PROBLEM — Leave out any picture and return the remaining listing below exactly as given.

RECORDED INFORMATION —

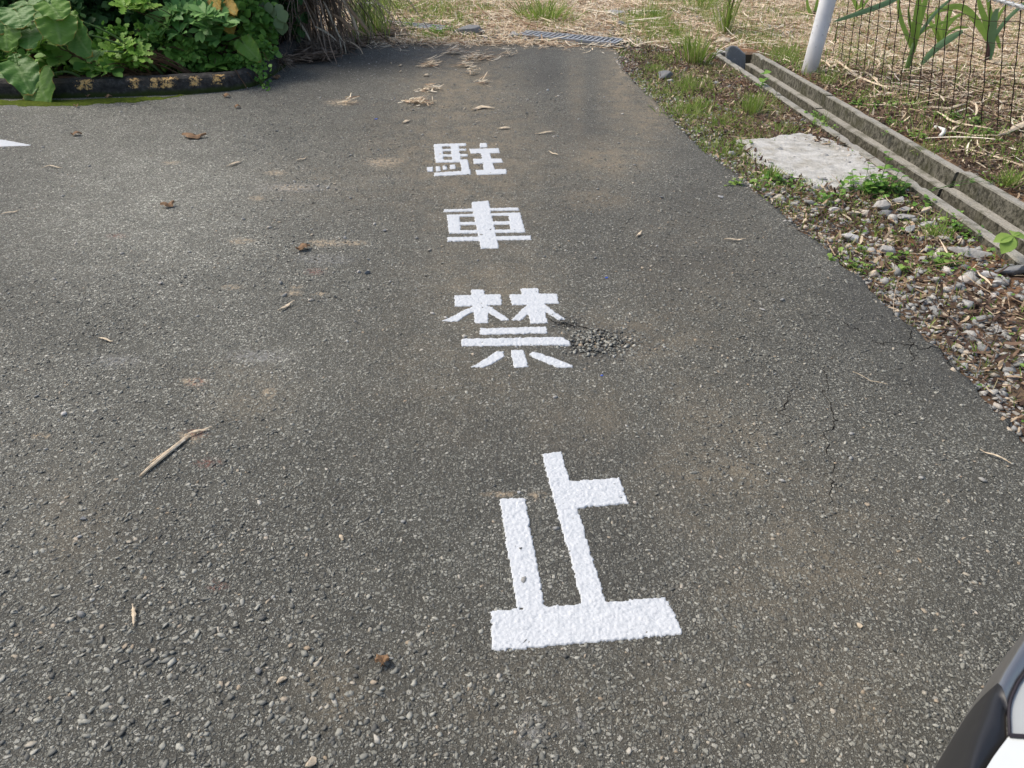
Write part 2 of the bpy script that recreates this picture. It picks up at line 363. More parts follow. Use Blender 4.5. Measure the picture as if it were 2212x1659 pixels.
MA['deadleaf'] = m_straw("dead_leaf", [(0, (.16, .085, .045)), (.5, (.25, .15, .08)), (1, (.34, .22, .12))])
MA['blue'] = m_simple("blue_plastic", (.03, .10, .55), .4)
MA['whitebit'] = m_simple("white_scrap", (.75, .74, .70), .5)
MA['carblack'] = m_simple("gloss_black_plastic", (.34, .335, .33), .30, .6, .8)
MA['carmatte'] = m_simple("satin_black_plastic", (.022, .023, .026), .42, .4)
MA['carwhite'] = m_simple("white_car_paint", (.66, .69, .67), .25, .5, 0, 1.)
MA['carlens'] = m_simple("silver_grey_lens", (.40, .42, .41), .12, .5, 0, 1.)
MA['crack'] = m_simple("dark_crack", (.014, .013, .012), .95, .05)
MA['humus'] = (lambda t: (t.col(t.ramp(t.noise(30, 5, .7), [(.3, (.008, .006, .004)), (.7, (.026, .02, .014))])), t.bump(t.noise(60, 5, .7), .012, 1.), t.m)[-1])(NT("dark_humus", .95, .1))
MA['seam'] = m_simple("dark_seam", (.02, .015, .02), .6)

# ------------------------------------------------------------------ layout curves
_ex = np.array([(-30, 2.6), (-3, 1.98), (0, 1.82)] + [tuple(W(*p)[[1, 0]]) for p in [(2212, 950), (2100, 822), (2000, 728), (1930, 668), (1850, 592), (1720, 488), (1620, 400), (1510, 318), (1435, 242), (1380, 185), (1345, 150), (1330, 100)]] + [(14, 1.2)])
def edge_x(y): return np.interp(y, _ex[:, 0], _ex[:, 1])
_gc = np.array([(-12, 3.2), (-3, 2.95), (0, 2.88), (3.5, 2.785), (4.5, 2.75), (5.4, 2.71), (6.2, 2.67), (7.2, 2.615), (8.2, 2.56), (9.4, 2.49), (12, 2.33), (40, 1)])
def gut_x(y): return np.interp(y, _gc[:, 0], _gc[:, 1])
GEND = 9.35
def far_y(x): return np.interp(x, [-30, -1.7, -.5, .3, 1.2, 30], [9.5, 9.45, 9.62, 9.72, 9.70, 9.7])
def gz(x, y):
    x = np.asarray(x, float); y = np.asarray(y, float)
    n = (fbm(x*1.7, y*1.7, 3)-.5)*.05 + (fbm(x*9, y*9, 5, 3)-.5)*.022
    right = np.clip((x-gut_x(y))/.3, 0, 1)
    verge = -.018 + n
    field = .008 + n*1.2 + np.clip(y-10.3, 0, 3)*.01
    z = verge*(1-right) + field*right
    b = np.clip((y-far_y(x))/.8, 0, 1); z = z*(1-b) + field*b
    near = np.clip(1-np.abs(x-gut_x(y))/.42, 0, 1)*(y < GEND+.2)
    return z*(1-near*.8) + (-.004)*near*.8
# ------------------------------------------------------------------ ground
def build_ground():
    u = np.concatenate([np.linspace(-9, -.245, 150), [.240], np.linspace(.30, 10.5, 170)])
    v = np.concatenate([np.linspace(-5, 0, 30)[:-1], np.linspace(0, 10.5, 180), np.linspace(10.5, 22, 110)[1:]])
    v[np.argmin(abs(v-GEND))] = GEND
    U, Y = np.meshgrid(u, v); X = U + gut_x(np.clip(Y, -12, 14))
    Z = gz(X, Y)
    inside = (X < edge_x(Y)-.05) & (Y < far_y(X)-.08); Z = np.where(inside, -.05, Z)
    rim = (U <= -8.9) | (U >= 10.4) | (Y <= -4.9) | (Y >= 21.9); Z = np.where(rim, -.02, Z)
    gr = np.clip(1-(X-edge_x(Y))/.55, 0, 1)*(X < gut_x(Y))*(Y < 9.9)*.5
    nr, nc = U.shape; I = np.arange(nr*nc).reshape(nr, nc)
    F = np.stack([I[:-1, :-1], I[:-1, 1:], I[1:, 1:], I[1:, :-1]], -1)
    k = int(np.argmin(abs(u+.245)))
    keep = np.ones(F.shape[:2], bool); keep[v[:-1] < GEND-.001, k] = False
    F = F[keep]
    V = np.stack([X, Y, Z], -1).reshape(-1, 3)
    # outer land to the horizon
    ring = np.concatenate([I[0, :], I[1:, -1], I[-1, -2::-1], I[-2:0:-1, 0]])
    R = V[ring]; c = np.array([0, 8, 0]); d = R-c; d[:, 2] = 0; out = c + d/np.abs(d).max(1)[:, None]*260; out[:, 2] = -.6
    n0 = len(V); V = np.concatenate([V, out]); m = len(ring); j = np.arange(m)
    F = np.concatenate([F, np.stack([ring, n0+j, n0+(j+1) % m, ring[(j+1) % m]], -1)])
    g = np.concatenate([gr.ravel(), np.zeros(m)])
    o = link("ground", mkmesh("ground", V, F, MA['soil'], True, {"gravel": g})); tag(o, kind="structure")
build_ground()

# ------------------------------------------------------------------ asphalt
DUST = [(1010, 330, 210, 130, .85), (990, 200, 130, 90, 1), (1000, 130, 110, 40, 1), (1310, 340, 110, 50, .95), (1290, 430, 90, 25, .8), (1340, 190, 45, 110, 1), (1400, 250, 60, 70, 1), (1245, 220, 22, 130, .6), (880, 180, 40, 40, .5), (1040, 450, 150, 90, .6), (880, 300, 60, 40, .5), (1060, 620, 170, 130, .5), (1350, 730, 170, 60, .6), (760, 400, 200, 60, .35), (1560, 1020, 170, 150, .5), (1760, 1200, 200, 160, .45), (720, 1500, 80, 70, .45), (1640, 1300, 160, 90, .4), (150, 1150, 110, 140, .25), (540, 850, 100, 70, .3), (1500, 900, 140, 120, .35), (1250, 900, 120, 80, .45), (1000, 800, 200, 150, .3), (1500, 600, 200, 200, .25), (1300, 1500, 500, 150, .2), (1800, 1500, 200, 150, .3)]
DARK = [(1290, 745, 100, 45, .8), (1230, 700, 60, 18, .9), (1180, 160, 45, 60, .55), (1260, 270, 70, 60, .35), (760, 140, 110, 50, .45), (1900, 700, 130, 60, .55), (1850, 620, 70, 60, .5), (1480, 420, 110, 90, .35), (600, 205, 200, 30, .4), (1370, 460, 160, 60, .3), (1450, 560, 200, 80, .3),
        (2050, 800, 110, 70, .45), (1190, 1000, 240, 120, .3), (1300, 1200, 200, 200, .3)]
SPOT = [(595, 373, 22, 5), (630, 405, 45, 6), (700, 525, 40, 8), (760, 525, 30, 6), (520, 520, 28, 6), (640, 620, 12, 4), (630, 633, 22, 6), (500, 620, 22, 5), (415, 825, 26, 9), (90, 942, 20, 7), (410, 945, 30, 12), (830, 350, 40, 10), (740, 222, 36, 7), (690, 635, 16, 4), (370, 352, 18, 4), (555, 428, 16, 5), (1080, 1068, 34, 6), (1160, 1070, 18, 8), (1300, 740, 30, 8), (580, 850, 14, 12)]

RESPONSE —
Write part 2 of the bpy script that recreates this picture. It picks up at line 363. More parts follow. Use Blender 4.5. Measure the picture as if it were 2212x1659 pixels.
MA['deadleaf'] = m_straw("dead_leaf", [(0, (.16, .085, .045)), (.5, (.25, .15, .08)), (1, (.34, .22, .12))])
MA['blue'] = m_simple("blue_plastic", (.03, .10, .55), .4)
MA['whitebit'] = m_simple("white_scrap", (.75, .74, .70), .5)
MA['carblack'] = m_simple("gloss_black_plastic", (.34, .335, .33), .30, .6, .8)
MA['carmatte'] = m_simple("satin_black_plastic", (.022, .023, .026), .42, .4)
MA['carwhite'] = m_simple("white_car_paint", (.66, .69, .67), .25, .5, 0, 1.)
MA['carlens'] = m_simple("silver_grey_lens", (.40, .42, .41), .12, .5, 0, 1.)
MA['crack'] = m_simple("dark_crack", (.014, .013, .012), .95, .05)
MA['humus'] = (lambda t: (t.col(t.ramp(t.noise(30, 5, .7), [(.3, (.008, .006, .004)), (.7, (.026, .02, .014))])), t.bump(t.noise(60, 5, .7), .012, 1.), t.m)[-1])(NT("dark_humus", .95, .1))
MA['seam'] = m_simple("dark_seam", (.02, .015, .02), .6)

# ------------------------------------------------------------------ layout curves
_ex = np.array([(-30, 2.6), (-3, 1.98), (0, 1.82)] + [tuple(W(*p)[[1, 0]]) for p in [(2212, 950), (2100, 822), (2000, 728), (1930, 668), (1850, 592), (1720, 488), (1620, 400), (1510, 318), (1435, 242), (1380, 185), (1345, 150), (1330, 100)]] + [(14, 1.2)])
def edge_x(y): return np.interp(y, _ex[:, 0], _ex[:, 1])
_gc = np.array([(-12, 3.2), (-3, 2.95), (0, 2.88), (3.5, 2.785), (4.5, 2.75), (5.4, 2.71), (6.2, 2.67), (7.2, 2.615), (8.2, 2.56), (9.4, 2.49), (12, 2.33), (40, 1)])
def gut_x(y): return np.interp(y, _gc[:, 0], _gc[:, 1])
GEND = 9.35
def far_y(x): return np.interp(x, [-30, -1.7, -.5, .3, 1.2, 30], [9.5, 9.45, 9.62, 9.72, 9.70, 9.7])
def gz(x, y):
    x = np.asarray(x, float); y = np.asarray(y, float)
    n = (fbm(x*1.7, y*1.7, 3)-.5)*.05 + (fbm(x*9, y*9, 5, 3)-.5)*.022
    right = np.clip((x-gut_x(y))/.3, 0, 1)
    verge = -.018 + n
    field = .008 + n*1.2 + np.clip(y-10.3, 0, 3)*.01
    z = verge*(1-right) + field*right
    b = np.clip((y-far_y(x))/.8, 0, 1); z = z*(1-b) + field*b
    near = np.clip(1-np.abs(x-gut_x(y))/.42, 0, 1)*(y < GEND+.2)
    return z*(1-near*.8) + (-.004)*near*.8
# ------------------------------------------------------------------ ground
def build_ground():
    u = np.concatenate([np.linspace(-9, -.245, 150), [.240], np.linspace(.30, 10.5, 170)])
    v = np.concatenate([np.linspace(-5, 0, 30)[:-1], np.linspace(0, 10.5, 180), np.linspace(10.5, 22, 110)[1:]])
    v[np.argmin(abs(v-GEND))] = GEND
    U, Y = np.meshgrid(u, v); X = U + gut_x(np.clip(Y, -12, 14))
    Z = gz(X, Y)
    inside = (X < edge_x(Y)-.05) & (Y < far_y(X)-.08); Z = np.where(inside, -.05, Z)
    rim = (U <= -8.9) | (U >= 10.4) | (Y <= -4.9) | (Y >= 21.9); Z = np.where(rim, -.02, Z)
    gr = np.clip(1-(X-edge_x(Y))/.55, 0, 1)*(X < gut_x(Y))*(Y < 9.9)*.5
    nr, nc = U.shape; I = np.arange(nr*nc).reshape(nr, nc)
    F = np.stack([I[:-1, :-1], I[:-1, 1:], I[1:, 1:], I[1:, :-1]], -1)
    k = int(np.argmin(abs(u+.245)))
    keep = np.ones(F.shape[:2], bool); keep[v[:-1] < GEND-.001, k] = False
    F = F[keep]
    V = np.stack([X, Y, Z], -1).reshape(-1, 3)
    # outer land to the horizon
    ring = np.concatenate([I[0, :], I[1:, -1], I[-1, -2::-1], I[-2:0:-1, 0]])
    R = V[ring]; c = np.array([0, 8, 0]); d = R-c; d[:, 2] = 0; out = c + d/np.abs(d).max(1)[:, None]*260; out[:, 2] = -.6
    n0 = len(V); V = np.concatenate([V, out]); m = len(ring); j = np.arange(m)
    F = np.concatenate([F, np.stack([ring, n0+j, n0+(j+1) % m, ring[(j+1) % m]], -1)])
    g = np.concatenate([gr.ravel(), np.zeros(m)])
    o = link("ground", mkmesh("ground", V, F, MA['soil'], True, {"gravel": g})); tag(o, kind="structure")
build_ground()

# ------------------------------------------------------------------ asphalt
DUST = [(1010, 330, 210, 130, .85), (990, 200, 130, 90, 1), (1000, 130, 110, 40, 1), (1310, 340, 110, 50, .95), (1290, 430, 90, 25, .8), (1340, 190, 45, 110, 1), (1400, 250, 60, 70, 1), (1245, 220, 22, 130, .6), (880, 180, 40, 40, .5), (1040, 450, 150, 90, .6), (880, 300, 60, 40, .5), (1060, 620, 170, 130, .5), (1350, 730, 170, 60, .6), (760, 400, 200, 60, .35), (1560, 1020, 170, 150, .5), (1760, 1200, 200, 160, .45), (720, 1500, 80, 70, .45), (1640, 1300, 160, 90, .4), (150, 1150, 110, 140, .25), (540, 850, 100, 70, .3), (1500, 900, 140, 120, .35), (1250, 900, 120, 80, .45), (1000, 800, 200, 150, .3), (1500, 600, 200, 200, .25), (1300, 1500, 500, 150, .2), (1800, 1500, 200, 150, .3)]
DARK = [(1290, 745, 100, 45, .8), (1230, 700, 60, 18, .9), (1180, 160, 45, 60, .55), (1260, 270, 70, 60, .35), (760, 140, 110, 50, .45), (1900, 700, 130, 60, .55), (1850, 620, 70, 60, .5), (1480, 420, 110, 90, .35), (600, 205, 200, 30, .4), (1370, 460, 160, 60, .3), (1450, 560, 200, 80, .3),
        (2050, 800, 110, 70, .45), (1190, 1000, 240, 120, .3), (1300, 1200, 200, 200, .3)]
SPOT = [(595, 373, 22, 5), (630, 405, 45, 6), (700, 525, 40, 8), (760, 525, 30, 6), (520, 520, 28, 6), (640, 620, 12, 4), (630, 633, 22, 6), (500, 620, 22, 5), (415, 825, 26, 9), (90, 942, 20, 7), (410, 945, 30, 12), (830, 350, 40, 10), (740, 222, 36, 7), (690, 635, 16, 4), (370, 352, 18, 4), (555, 428, 16, 5), (1080, 1068, 34, 6), (1160, 1070, 18, 8), (1300, 740, 30, 8), (580, 850, 14, 12)]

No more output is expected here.